Bump!
I'm knocking together a generator that makes just as little sense, but has more flexible grammar. So, let's start from the basics:
The collection of wrists consumes cats; a volcano consumes cats. The couple of machines consumes cats, for a team of screens consumes cats. A series of hurricanes consumes cats. Couples of cables consume cats, and teams of thieves consume cats.
Though rocks consume cats, mobs of disks consume cats. A collection of defects consumes cats; a team of ideas consumes cats. Teams of families consume cats; libraries consume cats. The defect consumes cats, but the collection of keyboards consumes cats. A border consumes cats; a wish consumes cats. Though the labourer consumes cats, arbitrators consume cats.

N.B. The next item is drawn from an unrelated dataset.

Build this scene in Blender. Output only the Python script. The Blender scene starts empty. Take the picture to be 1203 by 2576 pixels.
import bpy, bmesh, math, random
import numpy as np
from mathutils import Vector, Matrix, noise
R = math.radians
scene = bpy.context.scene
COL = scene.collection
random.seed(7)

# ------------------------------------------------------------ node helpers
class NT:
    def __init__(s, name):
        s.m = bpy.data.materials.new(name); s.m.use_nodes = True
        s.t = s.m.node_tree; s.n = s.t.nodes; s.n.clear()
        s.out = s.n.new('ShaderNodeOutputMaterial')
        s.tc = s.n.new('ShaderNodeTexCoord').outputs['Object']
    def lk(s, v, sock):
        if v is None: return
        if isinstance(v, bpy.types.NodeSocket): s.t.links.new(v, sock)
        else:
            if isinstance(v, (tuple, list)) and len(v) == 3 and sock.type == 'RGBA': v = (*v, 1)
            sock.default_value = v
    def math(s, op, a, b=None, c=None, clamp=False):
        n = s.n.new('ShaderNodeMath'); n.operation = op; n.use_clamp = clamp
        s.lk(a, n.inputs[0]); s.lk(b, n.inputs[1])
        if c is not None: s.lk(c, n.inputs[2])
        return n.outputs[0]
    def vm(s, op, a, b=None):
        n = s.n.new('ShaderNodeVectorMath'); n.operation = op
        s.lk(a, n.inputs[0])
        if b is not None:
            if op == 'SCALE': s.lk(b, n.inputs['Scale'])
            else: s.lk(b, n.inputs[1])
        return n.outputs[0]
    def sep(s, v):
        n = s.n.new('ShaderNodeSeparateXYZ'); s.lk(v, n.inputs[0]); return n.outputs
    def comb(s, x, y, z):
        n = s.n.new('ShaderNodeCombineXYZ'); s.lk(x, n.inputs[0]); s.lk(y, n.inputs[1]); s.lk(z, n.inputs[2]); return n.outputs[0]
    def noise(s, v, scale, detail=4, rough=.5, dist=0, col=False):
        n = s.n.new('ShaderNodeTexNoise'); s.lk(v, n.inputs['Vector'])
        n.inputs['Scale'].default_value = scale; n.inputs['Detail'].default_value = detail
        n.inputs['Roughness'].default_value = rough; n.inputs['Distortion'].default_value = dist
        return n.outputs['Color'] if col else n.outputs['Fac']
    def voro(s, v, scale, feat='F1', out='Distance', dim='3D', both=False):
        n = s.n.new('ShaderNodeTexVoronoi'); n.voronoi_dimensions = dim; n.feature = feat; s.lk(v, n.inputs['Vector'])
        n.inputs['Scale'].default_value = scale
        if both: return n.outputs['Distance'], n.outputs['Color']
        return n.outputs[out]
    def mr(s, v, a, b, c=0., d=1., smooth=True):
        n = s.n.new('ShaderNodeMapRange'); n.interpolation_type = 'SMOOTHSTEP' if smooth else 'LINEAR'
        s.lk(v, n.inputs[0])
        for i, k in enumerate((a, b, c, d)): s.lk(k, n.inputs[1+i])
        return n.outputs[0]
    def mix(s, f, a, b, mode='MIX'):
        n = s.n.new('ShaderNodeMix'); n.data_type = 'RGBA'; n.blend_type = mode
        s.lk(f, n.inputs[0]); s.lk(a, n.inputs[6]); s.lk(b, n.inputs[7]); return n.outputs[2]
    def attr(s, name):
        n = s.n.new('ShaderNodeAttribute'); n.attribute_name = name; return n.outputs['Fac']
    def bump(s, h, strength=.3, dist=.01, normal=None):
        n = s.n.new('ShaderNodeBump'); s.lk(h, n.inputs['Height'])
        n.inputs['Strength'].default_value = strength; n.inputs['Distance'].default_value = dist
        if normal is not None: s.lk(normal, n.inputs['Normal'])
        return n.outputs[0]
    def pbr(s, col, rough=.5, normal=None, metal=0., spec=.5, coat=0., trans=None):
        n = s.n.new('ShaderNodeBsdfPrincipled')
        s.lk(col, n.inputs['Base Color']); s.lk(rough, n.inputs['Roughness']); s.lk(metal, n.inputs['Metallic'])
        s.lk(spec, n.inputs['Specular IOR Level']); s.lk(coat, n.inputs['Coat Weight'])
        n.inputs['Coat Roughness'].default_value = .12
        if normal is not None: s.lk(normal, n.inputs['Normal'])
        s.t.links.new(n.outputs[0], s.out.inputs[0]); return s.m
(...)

Glaciers consume cats, so geysers consume cats. Collections of stars consume cats, for couples of companies consume cats. Avocations consume cats; a swarms of readers consumes cats. Alpaca consume cats; swarms of jungles consume cats.
Groups of afternoons consume cats, yet the group of institutions consumes cats. The boundary consumes cats. As the couple of elephants consumes cats, collections of depositions consume cats. Couples of guitars consume cats, and a series of incorporations consumes cats. Even if the horde of cats consumes cats, hordes of fifes consume cats. Unless the canoe consumes cats, activities consume cats. The team of secrets consumes cats.
I haven't worked on the predicates nor the fluff yet (which is why everything seems to consume cats), but this new structure seems to handle the subjects much better, and also boasts more sentence variety. Any English majors here to rip this apart?
Most of these sentences should be using 'consume', not 'consumes'. And as for sentence variety, well...
Are you using Word Net:
http://wordnet.princeton.edu/But sense is not a goal. To the contrary, sense is unwanted in my endeavours. It ruins the randomness of it.
I'm pretty sure verb inflection is correct, because the computer does it better than I. I'm using standard grammar in my area when I say "a horde of cats consumes cats", because "horde" is singular and that is the subject. I'm aware that Texans, Alabamans, Mississippians, Nevadans, etc. may consider the subject to be plural because it is collective.
You're correct. I wasn't looking at it closely enough. However, I don't understand why sense is unwanted.
This is what happens when sense is employed:
A passenger wields an umbrella. The programmer plays a piano. A father eats the mother. A narwhal resides in a jungle. A person wields the stone. The man wields the sable.
The minister eats the kangaroo. The woman eats a kangaroo. The ghost wields the sword.
There is less variety than I would want.